[Task goal] Repeat only what lies from the line with "Write the bpy" to the line with "from mathutils import Vector, Matrix", those two lines included, exactly as it stands; omit any images.

[Provided material]
* START *

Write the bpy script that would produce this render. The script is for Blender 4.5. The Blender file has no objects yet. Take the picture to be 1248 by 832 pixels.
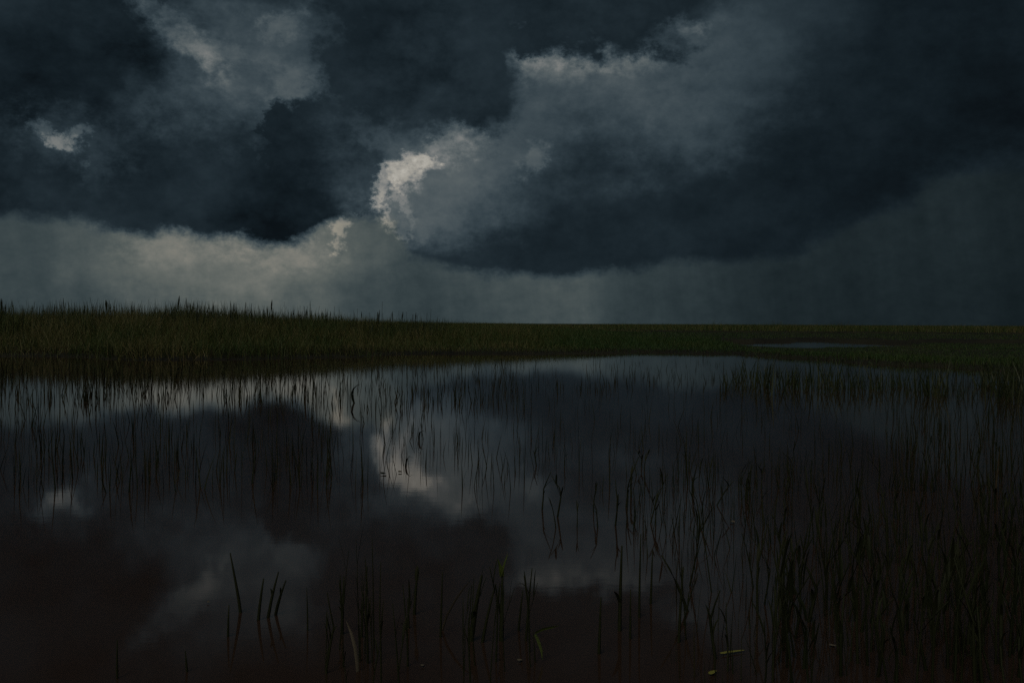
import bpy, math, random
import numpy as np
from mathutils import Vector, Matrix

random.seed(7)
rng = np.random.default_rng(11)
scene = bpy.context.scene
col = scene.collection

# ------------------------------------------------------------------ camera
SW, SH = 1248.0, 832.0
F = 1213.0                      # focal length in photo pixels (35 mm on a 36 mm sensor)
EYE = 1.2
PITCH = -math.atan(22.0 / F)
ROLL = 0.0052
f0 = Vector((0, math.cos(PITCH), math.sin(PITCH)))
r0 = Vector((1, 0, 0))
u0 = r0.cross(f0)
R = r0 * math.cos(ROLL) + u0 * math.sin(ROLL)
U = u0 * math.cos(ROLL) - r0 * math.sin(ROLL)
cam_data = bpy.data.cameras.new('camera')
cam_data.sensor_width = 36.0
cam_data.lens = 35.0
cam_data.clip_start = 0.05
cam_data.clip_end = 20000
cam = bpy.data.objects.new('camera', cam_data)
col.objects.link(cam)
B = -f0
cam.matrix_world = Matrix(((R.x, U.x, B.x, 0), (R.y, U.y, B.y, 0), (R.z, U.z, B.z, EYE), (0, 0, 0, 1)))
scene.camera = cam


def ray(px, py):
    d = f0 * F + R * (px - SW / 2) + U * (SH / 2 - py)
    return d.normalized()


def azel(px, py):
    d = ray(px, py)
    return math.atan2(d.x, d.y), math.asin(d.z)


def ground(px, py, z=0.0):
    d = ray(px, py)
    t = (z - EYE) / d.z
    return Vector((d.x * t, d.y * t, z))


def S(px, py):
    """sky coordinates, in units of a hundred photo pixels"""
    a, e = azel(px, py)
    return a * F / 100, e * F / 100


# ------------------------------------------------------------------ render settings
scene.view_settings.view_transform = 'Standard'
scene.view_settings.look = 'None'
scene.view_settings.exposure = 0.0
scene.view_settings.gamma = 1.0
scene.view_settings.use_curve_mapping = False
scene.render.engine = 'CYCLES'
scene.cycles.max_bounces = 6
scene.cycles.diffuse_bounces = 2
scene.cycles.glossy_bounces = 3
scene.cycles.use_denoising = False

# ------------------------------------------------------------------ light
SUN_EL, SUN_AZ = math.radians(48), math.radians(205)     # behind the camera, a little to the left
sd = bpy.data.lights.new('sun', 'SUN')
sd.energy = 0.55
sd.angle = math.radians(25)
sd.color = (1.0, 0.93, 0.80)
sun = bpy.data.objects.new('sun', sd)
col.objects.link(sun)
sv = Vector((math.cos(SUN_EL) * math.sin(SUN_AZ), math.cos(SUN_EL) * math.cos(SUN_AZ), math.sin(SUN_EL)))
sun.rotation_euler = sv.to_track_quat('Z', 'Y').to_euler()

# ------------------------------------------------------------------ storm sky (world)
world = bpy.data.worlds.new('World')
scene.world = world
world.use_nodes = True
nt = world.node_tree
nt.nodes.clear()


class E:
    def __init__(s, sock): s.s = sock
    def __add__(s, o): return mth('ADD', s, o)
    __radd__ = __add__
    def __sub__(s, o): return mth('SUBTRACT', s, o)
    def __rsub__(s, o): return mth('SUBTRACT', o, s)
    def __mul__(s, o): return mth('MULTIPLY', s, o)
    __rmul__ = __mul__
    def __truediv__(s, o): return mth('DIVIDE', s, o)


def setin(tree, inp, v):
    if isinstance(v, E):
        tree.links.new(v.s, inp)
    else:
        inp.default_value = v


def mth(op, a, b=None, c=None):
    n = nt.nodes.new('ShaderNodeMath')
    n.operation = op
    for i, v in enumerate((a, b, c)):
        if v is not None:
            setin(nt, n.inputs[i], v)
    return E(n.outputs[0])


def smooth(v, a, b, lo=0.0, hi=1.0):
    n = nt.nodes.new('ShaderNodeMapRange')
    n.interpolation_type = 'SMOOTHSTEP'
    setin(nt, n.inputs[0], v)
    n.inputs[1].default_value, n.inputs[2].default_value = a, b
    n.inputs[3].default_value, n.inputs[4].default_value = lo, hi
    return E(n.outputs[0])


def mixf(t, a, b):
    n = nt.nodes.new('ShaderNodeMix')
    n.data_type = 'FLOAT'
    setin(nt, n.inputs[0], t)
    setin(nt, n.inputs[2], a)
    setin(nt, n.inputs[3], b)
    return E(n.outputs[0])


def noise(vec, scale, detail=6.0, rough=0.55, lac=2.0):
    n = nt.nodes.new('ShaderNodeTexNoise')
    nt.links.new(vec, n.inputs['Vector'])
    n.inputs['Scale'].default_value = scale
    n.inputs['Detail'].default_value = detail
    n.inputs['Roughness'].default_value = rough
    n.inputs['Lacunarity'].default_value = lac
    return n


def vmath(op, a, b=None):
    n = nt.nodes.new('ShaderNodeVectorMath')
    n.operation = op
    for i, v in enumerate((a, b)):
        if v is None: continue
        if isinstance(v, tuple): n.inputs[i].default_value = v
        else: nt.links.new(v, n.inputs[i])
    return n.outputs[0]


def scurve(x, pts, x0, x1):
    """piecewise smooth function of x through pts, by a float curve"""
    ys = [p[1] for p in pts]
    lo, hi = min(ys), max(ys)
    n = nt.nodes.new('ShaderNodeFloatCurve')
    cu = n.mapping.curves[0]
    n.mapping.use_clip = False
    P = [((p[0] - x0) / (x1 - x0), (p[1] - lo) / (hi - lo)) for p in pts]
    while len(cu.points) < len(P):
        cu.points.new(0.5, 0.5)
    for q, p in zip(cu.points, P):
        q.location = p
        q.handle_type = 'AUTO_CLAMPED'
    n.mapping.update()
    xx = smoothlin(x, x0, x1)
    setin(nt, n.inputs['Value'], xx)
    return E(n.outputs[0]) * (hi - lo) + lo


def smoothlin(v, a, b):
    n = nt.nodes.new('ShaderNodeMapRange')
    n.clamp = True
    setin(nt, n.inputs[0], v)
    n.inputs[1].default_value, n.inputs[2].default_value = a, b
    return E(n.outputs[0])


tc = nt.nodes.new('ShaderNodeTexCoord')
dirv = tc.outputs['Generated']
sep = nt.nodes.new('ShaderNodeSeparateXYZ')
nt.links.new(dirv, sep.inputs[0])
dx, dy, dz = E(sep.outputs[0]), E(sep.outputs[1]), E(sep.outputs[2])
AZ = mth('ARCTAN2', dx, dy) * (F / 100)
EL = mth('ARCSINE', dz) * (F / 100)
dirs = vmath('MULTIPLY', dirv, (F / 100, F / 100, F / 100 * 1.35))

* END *
* START *

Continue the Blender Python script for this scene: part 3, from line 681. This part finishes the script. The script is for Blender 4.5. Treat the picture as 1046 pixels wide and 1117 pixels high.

* END *

[Written response]
Write the bpy script that would produce this render. The script is for Blender 4.5. The Blender file has no objects yet. Take the picture to be 1248 by 832 pixels.
import bpy, math, random
import numpy as np
from mathutils import Vector, Matrix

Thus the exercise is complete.